We asked you for your initial thoughts on digital self-determination and to create a video upon acceptance into the program. They were all well received and interesting to watch--in fact, we’ll be coming back to some of those videos in Session 2. But we would like you to revisit your video in light of the three speakers for Session 1 and in particular, the questions that they asked (Note: they will be listed below after the session) and the discussion that followed.


With that in mind, we want you to think about how you might update, enhance, or adjust your answer with one or more of these speaker’s ideas in mind--particularly, for new approaches to digital self-determination that you might not have considered or encountered previously.


Goal: To create an artifact that deepens the discussion of digital self-determination based upon Session 1.


Format: This artifact can be written, audio recording, video, or some other multimedia concept (card game, branching scenarios, collage, Prezi, etc).


We encourage you to be as creative as you want with this but we also encourage that if you are making things, particularly visuals or integrating video/audio content from elsewhere that you make sure you have the legal permission to do so. Along those lines, we encourage the use of Creative Common licensed materials or even materials from places like the Internet Archive. Additionally, we ask that you do not use logos of Digital Asia Hub or Berkman Klein Center in the creation of your artifacts.

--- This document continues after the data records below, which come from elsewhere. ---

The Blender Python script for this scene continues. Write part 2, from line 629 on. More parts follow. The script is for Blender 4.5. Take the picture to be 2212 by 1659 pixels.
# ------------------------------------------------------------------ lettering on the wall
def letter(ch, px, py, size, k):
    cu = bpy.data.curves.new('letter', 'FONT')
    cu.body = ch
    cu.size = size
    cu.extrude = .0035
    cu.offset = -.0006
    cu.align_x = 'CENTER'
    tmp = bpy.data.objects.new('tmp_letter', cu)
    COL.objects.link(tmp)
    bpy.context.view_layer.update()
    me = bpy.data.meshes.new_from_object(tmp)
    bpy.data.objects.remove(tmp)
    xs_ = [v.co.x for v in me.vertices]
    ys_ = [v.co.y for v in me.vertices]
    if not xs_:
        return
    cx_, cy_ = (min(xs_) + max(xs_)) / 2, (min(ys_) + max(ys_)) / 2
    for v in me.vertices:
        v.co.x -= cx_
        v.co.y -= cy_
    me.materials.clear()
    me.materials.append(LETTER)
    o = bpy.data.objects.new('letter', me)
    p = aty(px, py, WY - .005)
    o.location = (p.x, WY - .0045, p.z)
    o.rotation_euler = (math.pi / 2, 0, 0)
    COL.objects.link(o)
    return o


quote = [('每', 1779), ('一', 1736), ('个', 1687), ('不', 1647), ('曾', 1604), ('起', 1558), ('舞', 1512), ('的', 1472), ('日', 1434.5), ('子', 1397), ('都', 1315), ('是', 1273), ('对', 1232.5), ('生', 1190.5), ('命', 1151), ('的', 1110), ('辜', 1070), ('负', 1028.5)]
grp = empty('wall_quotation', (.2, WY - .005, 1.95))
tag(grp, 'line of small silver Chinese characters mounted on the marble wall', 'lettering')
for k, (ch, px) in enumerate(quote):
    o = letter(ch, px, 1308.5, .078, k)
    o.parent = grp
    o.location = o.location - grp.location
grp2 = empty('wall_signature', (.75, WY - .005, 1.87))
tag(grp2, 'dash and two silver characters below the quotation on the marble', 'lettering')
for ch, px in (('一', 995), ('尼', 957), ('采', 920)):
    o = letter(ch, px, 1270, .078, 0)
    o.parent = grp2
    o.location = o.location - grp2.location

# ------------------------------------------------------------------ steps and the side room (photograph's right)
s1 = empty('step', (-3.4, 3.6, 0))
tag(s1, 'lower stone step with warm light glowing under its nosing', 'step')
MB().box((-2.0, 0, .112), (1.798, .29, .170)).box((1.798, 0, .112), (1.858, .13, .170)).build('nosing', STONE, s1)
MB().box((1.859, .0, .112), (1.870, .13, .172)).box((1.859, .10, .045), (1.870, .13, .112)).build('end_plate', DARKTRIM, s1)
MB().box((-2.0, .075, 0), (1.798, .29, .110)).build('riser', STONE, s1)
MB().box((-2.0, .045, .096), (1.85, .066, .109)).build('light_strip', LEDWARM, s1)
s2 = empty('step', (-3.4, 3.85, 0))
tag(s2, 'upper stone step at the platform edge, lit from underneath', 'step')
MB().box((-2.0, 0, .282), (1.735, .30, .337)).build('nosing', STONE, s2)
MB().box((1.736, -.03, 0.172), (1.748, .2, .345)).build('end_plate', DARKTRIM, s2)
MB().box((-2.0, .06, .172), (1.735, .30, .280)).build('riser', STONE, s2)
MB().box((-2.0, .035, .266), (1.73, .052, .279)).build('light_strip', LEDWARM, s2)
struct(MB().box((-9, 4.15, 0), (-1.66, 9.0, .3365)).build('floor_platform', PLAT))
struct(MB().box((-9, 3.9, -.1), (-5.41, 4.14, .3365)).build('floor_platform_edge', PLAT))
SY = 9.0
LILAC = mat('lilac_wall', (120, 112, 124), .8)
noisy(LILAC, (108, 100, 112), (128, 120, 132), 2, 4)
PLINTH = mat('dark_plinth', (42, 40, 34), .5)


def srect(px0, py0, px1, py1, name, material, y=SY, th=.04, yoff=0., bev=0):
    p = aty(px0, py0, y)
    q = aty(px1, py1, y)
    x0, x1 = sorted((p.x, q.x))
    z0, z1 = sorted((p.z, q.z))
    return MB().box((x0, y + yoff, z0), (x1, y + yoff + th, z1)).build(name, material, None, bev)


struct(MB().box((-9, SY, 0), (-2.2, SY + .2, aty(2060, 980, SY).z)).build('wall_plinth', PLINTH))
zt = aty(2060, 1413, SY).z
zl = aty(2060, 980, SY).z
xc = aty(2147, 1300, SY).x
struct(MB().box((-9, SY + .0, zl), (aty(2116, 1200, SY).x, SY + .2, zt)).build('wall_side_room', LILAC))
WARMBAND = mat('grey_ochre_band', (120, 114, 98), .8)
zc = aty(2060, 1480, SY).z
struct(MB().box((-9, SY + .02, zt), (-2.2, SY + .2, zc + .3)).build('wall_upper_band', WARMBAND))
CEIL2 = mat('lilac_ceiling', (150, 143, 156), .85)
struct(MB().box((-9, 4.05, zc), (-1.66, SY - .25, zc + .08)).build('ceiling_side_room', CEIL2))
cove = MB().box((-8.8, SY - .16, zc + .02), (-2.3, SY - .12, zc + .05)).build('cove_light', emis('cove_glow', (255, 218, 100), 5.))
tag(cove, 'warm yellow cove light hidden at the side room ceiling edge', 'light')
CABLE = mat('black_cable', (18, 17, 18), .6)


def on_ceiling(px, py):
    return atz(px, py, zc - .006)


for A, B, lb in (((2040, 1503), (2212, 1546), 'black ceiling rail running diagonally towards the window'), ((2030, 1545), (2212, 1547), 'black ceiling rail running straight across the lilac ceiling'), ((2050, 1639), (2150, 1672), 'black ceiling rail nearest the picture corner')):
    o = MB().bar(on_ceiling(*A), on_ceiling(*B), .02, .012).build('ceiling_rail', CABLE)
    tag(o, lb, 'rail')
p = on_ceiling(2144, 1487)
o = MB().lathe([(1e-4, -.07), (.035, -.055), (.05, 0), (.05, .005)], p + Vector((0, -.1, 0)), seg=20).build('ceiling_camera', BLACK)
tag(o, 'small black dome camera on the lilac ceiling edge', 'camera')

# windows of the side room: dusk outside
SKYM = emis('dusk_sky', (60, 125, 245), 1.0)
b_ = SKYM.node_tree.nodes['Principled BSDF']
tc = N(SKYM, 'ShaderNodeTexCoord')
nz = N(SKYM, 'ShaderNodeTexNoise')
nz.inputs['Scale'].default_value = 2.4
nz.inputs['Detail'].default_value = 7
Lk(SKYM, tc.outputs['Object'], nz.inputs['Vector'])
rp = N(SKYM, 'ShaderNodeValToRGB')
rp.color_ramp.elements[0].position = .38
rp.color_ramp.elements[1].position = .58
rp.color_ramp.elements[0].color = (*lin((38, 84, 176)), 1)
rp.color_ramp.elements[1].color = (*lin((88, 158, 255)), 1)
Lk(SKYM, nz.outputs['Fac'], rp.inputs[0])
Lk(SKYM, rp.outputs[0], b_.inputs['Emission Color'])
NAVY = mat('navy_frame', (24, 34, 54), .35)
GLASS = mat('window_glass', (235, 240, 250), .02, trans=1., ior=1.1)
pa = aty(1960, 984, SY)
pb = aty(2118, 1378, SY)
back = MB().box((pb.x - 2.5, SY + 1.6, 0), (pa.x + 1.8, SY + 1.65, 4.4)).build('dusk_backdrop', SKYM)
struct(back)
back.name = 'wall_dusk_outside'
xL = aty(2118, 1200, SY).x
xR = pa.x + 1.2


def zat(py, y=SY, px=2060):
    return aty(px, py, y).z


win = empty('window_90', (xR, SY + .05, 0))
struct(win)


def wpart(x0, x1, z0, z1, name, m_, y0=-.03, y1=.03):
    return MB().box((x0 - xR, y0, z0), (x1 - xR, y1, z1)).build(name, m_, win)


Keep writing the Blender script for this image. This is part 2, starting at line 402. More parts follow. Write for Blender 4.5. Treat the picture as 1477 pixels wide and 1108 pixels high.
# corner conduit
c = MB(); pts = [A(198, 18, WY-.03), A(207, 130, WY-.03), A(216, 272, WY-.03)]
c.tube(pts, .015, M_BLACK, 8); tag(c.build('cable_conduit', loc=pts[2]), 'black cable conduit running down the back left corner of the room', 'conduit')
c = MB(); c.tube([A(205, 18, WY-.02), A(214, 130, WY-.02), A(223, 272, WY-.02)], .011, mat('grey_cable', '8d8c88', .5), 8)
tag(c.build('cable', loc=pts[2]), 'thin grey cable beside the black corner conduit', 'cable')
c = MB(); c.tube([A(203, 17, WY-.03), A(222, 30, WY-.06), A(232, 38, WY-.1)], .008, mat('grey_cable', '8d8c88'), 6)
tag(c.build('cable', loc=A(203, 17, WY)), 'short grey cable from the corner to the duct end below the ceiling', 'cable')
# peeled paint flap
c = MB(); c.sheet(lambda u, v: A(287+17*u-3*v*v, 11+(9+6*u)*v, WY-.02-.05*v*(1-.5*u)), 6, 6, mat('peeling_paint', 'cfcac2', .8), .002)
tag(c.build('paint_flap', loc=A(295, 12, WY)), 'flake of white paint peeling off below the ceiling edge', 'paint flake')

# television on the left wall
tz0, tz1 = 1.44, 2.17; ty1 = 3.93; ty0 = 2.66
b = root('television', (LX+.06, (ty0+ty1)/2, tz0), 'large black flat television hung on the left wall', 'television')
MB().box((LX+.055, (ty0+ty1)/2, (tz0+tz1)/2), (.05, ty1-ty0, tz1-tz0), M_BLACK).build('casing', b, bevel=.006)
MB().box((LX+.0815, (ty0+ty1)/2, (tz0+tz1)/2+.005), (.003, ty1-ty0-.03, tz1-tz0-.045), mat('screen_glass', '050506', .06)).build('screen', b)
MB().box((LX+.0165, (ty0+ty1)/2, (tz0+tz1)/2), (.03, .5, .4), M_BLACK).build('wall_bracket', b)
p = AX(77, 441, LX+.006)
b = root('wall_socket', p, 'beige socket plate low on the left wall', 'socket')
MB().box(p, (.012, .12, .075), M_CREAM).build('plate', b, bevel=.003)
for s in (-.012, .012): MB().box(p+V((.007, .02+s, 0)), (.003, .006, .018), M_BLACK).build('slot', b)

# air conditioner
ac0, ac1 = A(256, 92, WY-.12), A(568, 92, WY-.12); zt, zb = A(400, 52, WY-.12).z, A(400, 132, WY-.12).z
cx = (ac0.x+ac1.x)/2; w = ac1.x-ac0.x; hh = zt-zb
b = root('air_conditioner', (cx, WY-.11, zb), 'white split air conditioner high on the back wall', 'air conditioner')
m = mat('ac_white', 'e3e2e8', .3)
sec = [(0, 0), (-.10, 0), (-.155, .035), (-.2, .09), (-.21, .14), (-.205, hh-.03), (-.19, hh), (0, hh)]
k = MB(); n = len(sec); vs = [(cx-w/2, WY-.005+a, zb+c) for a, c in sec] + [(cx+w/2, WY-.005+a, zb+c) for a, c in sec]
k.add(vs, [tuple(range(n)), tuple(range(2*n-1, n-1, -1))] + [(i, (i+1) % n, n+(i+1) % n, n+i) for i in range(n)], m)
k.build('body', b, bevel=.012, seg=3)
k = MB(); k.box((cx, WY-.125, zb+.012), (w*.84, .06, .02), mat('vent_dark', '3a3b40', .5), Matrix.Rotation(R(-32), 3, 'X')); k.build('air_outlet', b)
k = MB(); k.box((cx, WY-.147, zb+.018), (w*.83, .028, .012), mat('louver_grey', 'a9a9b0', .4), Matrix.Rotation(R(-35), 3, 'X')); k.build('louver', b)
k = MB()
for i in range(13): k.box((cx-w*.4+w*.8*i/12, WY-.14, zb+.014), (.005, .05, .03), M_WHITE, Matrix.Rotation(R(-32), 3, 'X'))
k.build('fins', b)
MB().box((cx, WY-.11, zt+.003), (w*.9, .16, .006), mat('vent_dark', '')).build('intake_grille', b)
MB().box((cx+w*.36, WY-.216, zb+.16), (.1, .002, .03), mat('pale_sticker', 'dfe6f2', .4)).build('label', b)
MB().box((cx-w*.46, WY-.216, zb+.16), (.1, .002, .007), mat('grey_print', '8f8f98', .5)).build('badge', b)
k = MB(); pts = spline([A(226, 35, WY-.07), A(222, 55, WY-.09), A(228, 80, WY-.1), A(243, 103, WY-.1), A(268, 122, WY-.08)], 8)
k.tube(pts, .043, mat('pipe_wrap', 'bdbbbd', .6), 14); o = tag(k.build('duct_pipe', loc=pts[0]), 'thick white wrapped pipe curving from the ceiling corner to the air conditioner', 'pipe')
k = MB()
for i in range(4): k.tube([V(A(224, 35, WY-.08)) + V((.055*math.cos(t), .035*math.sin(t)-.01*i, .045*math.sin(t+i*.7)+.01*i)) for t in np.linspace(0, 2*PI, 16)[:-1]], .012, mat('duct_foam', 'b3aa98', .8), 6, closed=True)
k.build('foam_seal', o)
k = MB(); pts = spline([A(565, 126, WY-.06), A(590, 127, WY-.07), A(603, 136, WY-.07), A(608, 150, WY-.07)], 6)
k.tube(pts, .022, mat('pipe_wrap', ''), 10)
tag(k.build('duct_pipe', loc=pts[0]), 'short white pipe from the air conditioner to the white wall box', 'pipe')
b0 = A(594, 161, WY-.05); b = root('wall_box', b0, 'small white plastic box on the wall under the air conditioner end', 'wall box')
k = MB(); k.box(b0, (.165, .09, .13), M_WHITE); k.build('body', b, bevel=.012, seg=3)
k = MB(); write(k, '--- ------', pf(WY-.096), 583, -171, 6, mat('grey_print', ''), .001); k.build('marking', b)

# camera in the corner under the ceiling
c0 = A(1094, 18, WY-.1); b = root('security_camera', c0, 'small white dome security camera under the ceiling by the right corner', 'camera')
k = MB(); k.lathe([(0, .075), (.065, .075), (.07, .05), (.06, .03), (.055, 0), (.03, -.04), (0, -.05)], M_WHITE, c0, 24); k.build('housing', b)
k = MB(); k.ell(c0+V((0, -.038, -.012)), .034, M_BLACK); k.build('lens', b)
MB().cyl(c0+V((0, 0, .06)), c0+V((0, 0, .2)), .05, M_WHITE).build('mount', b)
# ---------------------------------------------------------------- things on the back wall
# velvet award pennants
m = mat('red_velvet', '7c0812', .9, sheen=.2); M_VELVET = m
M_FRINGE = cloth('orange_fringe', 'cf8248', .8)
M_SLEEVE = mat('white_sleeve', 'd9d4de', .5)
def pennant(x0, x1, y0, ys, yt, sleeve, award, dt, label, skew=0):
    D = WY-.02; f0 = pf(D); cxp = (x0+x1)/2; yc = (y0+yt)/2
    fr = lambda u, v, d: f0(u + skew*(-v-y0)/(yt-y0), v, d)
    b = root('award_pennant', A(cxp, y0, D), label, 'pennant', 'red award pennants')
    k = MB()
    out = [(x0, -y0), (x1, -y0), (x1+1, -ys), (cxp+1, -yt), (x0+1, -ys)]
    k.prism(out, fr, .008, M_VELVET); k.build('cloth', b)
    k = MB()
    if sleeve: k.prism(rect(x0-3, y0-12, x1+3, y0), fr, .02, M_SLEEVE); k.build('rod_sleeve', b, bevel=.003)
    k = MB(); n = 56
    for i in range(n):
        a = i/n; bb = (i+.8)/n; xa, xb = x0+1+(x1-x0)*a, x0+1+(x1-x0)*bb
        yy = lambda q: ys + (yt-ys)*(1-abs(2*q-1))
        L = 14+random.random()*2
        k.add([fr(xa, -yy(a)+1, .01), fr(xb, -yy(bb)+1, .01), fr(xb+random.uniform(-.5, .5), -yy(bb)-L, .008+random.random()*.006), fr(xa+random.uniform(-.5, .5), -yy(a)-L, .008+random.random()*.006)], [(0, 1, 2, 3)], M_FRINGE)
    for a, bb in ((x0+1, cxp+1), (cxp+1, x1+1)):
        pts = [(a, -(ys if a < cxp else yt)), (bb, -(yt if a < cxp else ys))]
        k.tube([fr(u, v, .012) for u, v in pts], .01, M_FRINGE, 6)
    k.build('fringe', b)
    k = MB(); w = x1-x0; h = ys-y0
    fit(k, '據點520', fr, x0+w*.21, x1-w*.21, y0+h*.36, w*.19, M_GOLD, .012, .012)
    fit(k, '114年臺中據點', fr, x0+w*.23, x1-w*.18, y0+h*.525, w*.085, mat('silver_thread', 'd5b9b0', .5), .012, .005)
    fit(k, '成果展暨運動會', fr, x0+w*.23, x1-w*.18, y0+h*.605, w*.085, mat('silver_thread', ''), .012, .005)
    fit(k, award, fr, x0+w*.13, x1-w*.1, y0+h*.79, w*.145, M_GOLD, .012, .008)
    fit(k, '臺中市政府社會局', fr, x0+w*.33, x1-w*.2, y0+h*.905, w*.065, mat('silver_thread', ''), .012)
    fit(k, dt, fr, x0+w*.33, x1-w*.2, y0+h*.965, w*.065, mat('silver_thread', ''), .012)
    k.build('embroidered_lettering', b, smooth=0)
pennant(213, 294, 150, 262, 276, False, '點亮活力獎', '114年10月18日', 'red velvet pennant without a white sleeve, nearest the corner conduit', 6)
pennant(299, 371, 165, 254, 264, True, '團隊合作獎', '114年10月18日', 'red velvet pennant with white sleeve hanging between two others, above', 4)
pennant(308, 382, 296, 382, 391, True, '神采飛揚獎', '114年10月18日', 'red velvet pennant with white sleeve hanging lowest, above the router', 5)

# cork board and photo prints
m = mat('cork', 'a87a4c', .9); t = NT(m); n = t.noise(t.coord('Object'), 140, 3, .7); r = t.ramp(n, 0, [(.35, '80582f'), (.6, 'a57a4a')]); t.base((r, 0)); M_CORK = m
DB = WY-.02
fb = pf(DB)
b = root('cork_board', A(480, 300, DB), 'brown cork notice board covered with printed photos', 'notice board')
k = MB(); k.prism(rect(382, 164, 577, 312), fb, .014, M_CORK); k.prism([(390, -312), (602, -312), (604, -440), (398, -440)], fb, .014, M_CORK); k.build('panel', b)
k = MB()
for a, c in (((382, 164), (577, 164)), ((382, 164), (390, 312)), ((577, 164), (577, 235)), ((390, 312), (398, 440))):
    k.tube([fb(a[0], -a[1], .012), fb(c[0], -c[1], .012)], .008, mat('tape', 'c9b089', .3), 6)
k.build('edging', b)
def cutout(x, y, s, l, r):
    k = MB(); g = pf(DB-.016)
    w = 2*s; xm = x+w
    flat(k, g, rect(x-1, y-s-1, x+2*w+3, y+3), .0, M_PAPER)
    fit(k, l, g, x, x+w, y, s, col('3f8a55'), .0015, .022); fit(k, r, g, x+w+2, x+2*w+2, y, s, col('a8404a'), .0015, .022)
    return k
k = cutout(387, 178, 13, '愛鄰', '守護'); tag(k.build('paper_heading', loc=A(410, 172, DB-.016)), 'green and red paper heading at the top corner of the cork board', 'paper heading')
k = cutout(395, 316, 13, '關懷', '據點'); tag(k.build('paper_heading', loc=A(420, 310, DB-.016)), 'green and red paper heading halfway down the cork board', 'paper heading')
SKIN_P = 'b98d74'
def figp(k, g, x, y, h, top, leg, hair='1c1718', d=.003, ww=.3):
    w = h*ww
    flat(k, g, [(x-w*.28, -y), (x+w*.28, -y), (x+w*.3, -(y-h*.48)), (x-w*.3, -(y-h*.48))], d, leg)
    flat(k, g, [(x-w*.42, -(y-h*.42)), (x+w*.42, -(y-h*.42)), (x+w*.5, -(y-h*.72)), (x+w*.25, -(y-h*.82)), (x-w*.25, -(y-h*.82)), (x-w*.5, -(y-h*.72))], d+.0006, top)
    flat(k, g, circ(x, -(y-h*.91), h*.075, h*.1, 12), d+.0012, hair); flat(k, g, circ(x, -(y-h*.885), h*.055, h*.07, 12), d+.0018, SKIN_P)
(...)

Length/Duration: This is a bit tricky with different formats. For instance, we could say that if you are writing, to keep it to 300-500 words, yet that might be wildly over the mark if you are writing a poem or under the mark if you wrote out a script, but just perfect if you’re writing some reflections.


So we don’t have an ideal length but we do have an ideal audience. Think about how you would construct this response to someone that is new or interested in this subject. As we have said, these assignments are being pooled together into a final syllabus on Digital Self-Determination, so consider, what might be a reasonably small but deep engagement with one or more of the questions provided by the speakers and the vantage points that your work could provide to such an audience.


We also want to emphasize that you should not spend more than 3-5 hours in creating this artifact.


Complete and submitted by Tuesday, March 23, by 12pm EDT/Boston Time


Please submit your artifact using this form: https://forms.gle/EsCanYoVyys6Zx3dA


The form will require that you include a link to your assignment that is somewhere online (on a website, in a cloud-drive, etc). Please make sure if using a cloud-storage, the link settings are set to allow for people to access the document.


Assignment FAQ


Q: I’m having trouble with this assignment, what should I do?

If you are having trouble understanding what the assignment is asking of you, please reach out to Lance Eaton (Leaton@law.harvard.edu). If you are having trouble brainstorming or coming up with an idea. Consider using the Slack workplace to chat with others and learn what they are doing or to test out ideas for feedback.


Q: Can I work with someone else on this assignment?

Yes! If you want to pair up with one other person, we encourage that.